● **What you have to do**:
Where the string "picture" occurs in the material below, report the whole line.

● **Supplied material**:
┌──

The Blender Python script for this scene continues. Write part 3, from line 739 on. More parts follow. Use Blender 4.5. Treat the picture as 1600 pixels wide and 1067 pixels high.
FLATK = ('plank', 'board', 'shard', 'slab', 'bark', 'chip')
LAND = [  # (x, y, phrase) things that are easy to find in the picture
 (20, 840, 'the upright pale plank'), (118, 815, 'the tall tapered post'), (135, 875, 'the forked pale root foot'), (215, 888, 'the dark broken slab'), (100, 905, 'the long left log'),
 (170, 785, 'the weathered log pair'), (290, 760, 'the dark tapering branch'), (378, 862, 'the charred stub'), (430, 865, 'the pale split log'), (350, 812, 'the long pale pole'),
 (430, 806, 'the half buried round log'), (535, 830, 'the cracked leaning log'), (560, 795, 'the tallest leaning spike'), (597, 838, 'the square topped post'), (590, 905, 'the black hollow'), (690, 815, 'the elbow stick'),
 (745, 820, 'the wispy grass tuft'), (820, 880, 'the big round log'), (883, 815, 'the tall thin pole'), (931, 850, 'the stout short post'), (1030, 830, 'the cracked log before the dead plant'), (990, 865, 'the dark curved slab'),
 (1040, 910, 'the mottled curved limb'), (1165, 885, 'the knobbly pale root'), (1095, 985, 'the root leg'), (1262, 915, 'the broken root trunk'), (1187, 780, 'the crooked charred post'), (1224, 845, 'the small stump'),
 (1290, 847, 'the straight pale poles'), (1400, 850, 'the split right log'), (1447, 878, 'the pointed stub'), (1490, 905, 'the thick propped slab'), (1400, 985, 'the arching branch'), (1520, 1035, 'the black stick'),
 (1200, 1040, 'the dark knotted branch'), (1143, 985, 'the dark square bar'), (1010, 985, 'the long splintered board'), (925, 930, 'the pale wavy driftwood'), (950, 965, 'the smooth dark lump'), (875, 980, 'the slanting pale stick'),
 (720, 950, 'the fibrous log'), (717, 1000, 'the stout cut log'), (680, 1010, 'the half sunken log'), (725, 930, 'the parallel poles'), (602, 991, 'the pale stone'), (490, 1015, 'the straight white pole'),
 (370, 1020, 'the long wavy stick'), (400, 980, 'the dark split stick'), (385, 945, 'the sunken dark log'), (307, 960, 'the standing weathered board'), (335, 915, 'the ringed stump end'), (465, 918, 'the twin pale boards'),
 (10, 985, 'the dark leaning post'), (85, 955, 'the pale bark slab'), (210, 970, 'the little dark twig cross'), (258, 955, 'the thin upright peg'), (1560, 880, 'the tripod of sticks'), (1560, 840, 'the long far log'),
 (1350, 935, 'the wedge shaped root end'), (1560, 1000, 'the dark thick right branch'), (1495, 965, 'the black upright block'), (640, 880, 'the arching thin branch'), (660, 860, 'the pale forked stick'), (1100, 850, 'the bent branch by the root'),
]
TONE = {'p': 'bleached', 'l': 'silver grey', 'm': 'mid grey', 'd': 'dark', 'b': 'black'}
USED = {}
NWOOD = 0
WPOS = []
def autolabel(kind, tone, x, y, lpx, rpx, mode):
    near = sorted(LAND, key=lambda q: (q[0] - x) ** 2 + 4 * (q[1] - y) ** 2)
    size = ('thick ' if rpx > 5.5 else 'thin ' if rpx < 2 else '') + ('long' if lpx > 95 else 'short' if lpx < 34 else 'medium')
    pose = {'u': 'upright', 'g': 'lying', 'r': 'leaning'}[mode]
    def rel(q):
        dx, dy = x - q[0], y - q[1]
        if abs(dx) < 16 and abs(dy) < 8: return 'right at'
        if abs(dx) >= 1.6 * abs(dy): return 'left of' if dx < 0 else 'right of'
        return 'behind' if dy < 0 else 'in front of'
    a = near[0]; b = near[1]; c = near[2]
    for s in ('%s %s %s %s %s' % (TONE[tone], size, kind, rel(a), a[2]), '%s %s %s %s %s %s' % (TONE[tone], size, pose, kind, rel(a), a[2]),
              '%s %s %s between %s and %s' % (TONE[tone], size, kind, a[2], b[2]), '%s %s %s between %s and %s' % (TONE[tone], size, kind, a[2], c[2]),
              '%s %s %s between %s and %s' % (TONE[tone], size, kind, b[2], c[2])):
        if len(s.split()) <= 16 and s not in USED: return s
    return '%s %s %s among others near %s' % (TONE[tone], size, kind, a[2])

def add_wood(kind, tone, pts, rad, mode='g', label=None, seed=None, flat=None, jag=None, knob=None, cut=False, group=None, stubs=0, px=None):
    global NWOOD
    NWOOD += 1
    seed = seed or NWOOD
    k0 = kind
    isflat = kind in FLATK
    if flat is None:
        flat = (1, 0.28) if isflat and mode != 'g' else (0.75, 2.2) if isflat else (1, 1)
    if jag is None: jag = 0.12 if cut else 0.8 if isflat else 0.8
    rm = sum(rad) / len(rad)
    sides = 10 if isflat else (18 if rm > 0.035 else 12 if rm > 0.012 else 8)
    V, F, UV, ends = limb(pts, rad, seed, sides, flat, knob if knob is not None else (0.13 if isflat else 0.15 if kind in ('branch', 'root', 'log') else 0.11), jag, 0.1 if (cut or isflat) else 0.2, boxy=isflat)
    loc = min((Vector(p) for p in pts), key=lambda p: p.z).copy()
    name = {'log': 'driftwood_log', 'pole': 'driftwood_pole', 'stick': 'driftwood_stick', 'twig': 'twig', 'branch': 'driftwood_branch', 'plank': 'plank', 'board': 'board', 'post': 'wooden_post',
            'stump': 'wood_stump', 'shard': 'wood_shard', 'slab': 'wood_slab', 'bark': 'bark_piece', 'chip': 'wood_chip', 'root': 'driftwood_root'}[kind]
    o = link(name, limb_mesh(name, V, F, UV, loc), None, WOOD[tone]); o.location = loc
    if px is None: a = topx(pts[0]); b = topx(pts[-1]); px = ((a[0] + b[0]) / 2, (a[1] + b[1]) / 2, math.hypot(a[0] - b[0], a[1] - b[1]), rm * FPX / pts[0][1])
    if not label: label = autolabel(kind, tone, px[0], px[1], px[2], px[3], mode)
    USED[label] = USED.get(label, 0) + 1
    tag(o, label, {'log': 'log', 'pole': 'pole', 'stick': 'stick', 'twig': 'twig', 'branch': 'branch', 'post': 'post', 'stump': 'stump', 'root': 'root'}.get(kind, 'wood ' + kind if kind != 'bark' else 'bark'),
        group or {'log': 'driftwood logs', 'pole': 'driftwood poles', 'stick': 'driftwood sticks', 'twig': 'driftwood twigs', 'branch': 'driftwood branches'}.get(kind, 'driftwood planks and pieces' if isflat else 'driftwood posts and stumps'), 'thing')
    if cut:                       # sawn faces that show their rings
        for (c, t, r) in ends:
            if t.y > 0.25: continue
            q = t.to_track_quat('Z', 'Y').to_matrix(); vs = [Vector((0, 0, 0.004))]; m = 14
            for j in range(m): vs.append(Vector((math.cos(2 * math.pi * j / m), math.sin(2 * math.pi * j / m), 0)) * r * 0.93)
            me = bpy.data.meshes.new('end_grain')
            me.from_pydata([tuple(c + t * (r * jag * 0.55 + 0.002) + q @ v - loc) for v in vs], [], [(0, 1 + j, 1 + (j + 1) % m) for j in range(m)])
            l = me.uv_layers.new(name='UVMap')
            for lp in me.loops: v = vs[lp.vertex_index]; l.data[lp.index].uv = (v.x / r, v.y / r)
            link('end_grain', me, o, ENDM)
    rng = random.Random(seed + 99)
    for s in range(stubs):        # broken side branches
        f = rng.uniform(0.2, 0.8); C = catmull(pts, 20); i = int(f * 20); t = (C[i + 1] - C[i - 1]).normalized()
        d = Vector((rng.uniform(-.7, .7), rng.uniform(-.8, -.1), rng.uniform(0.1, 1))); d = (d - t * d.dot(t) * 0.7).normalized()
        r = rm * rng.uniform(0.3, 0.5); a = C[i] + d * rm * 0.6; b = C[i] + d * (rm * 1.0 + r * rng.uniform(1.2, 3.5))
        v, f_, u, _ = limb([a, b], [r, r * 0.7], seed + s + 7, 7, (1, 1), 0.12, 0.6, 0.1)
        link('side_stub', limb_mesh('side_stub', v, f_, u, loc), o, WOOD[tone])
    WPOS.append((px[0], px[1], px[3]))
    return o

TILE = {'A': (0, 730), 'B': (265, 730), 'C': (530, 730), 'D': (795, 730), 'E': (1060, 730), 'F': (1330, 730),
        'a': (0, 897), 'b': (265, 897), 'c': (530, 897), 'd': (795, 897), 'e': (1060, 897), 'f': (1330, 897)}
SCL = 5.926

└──

● **Solution to the exercise**:
The Blender Python script for this scene continues. Write part 3, from line 739 on. More parts follow. Use Blender 4.5. Treat the picture as 1600 pixels wide and 1067 pixels high.
LAND = [  # (x, y, phrase) things that are easy to find in the picture